### Exercise details:
Reproduce this listing in full.

########################################

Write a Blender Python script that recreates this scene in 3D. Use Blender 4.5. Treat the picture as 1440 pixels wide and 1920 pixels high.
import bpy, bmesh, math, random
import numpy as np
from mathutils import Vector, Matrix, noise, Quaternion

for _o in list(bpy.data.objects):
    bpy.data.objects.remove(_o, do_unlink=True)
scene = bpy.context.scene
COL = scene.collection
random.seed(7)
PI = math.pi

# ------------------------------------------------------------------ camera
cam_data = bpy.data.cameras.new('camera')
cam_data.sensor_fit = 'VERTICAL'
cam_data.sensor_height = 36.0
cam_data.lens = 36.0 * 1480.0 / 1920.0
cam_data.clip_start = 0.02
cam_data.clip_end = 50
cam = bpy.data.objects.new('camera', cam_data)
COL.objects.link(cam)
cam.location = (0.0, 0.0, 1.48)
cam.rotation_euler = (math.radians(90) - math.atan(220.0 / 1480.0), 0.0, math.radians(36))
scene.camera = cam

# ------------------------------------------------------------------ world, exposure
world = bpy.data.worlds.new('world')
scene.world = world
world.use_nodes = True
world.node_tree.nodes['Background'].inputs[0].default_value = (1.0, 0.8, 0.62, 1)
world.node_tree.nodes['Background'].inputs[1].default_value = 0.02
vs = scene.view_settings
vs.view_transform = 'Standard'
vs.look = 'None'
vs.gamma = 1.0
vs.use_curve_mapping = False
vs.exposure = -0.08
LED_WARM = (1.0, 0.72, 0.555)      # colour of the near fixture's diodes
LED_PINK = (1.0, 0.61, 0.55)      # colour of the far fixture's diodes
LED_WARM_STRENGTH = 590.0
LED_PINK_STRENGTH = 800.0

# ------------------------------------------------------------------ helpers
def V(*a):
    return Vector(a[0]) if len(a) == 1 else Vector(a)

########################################

### Task solution:
Write a Blender Python script that recreates this scene in 3D. Use Blender 4.5. Treat the picture as 1440 pixels wide and 1920 pixels high.
import bpy, bmesh, math, random
import numpy as np
from mathutils import Vector, Matrix, noise, Quaternion

for _o in list(bpy.data.objects):
    bpy.data.objects.remove(_o, do_unlink=True)
scene = bpy.context.scene
COL = scene.collection
random.seed(7)
PI = math.pi

# ------------------------------------------------------------------ camera
cam_data = bpy.data.cameras.new('camera')
cam_data.sensor_fit = 'VERTICAL'
cam_data.sensor_height = 36.0
cam_data.lens = 36.0 * 1480.0 / 1920.0
cam_data.clip_start = 0.02
cam_data.clip_end = 50
cam = bpy.data.objects.new('camera', cam_data)
COL.objects.link(cam)
cam.location = (0.0, 0.0, 1.48)
cam.rotation_euler = (math.radians(90) - math.atan(220.0 / 1480.0), 0.0, math.radians(36))
scene.camera = cam

# ------------------------------------------------------------------ world, exposure
world = bpy.data.worlds.new('world')
scene.world = world
world.use_nodes = True
world.node_tree.nodes['Background'].inputs[0].default_value = (1.0, 0.8, 0.62, 1)
world.node_tree.nodes['Background'].inputs[1].default_value = 0.02
vs = scene.view_settings
vs.view_transform = 'Standard'
vs.look = 'None'
vs.gamma = 1.0
vs.use_curve_mapping = False
vs.exposure = -0.08
LED_WARM = (1.0, 0.72, 0.555)      # colour of the near fixture's diodes
LED_PINK = (1.0, 0.61, 0.55)      # colour of the far fixture's diodes
LED_WARM_STRENGTH = 590.0
LED_PINK_STRENGTH = 800.0

# ------------------------------------------------------------------ helpers
def V(*a):
    return Vector(a[0]) if len(a) == 1 else Vector(a)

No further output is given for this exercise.